▸ **Material provided**
**********
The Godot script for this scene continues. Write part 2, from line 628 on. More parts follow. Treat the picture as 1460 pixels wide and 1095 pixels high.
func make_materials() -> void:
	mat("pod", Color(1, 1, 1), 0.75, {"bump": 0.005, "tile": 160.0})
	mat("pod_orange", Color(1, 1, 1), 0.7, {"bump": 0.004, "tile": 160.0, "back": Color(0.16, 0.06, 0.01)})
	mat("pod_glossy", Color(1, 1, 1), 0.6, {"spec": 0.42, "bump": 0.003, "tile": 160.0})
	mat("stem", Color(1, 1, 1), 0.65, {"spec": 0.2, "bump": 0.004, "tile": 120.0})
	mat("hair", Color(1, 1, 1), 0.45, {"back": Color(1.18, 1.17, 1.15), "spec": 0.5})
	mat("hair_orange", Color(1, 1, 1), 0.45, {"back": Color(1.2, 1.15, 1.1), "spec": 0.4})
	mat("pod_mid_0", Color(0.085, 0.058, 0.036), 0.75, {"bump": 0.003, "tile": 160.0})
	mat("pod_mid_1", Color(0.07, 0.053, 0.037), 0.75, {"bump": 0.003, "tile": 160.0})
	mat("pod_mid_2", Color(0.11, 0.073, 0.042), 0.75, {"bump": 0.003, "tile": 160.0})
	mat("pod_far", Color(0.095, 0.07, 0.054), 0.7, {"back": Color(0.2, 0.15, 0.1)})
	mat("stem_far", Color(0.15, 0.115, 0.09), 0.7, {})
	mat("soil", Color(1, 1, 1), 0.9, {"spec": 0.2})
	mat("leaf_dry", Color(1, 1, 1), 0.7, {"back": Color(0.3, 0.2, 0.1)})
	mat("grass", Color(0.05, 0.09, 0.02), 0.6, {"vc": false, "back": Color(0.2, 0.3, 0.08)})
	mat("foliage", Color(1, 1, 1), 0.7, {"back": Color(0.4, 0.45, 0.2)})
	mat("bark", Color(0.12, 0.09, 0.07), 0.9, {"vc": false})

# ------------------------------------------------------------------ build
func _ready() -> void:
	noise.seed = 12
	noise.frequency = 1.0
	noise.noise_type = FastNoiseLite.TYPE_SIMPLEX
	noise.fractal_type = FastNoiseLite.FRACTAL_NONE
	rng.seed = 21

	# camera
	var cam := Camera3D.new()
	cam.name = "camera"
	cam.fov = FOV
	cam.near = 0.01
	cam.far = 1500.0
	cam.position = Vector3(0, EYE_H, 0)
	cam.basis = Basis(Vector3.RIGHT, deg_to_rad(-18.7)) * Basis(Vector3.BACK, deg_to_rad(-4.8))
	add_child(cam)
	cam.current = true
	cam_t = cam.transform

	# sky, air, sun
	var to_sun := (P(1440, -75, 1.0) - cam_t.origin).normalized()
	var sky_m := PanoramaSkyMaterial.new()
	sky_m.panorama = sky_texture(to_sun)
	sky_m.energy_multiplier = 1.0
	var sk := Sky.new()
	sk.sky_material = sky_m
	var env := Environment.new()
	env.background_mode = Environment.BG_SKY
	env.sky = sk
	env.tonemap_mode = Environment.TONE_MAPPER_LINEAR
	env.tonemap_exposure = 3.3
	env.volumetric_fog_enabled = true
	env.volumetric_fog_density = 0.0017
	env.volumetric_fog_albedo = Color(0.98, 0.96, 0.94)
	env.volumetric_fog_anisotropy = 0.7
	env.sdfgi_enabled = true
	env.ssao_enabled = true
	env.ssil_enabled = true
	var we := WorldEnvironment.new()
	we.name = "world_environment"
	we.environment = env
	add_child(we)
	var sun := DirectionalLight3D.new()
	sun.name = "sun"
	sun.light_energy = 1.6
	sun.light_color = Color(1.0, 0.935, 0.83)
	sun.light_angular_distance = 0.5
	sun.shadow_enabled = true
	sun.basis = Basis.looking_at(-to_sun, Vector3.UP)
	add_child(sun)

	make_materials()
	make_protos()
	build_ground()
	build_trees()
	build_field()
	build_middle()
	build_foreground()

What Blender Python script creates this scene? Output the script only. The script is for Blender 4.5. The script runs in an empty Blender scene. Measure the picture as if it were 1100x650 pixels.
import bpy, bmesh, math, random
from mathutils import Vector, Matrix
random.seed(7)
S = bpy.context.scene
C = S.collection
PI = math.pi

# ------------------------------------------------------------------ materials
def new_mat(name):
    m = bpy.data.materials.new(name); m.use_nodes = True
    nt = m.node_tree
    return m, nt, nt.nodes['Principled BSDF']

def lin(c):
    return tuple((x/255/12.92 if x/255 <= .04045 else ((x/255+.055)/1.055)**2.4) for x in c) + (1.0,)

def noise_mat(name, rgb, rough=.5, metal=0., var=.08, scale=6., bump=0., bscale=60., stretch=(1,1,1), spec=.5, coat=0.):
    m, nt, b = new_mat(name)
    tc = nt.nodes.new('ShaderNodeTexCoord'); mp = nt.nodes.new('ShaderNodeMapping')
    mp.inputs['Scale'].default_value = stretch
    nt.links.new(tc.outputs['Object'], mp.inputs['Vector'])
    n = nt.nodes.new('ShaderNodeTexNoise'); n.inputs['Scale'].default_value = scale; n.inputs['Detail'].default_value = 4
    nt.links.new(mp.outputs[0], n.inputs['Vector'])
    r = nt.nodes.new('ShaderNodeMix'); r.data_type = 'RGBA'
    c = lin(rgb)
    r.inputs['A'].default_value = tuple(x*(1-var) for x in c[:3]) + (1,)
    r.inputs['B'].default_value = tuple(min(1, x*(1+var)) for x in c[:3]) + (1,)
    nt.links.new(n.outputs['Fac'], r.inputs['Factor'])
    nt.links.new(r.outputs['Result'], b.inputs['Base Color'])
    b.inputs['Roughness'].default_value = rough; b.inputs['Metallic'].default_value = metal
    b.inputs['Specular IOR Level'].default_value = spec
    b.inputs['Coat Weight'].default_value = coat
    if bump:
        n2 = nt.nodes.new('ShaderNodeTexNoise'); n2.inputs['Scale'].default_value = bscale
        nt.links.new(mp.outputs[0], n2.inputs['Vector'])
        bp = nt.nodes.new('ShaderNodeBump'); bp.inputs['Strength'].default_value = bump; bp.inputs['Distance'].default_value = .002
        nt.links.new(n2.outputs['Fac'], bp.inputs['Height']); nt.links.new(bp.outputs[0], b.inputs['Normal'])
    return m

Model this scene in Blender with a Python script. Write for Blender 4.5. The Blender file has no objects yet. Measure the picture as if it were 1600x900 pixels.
**********
▸ **Directions for this task**
Using the data above, transcribe the lines that run from the line with "What Blender Python" to the line with "return tuple((x/255/12.92 if", both ends kept, and output nothing else.

▸ **Exercise solution**
What Blender Python script creates this scene? Output the script only. The script is for Blender 4.5. The script runs in an empty Blender scene. Measure the picture as if it were 1100x650 pixels.
import bpy, bmesh, math, random
from mathutils import Vector, Matrix
random.seed(7)
S = bpy.context.scene
C = S.collection
PI = math.pi

# ------------------------------------------------------------------ materials
def new_mat(name):
    m = bpy.data.materials.new(name); m.use_nodes = True
    nt = m.node_tree
    return m, nt, nt.nodes['Principled BSDF']

def lin(c):
    return tuple((x/255/12.92 if x/255 <= .04045 else ((x/255+.055)/1.055)**2.4) for x in c) + (1.0,)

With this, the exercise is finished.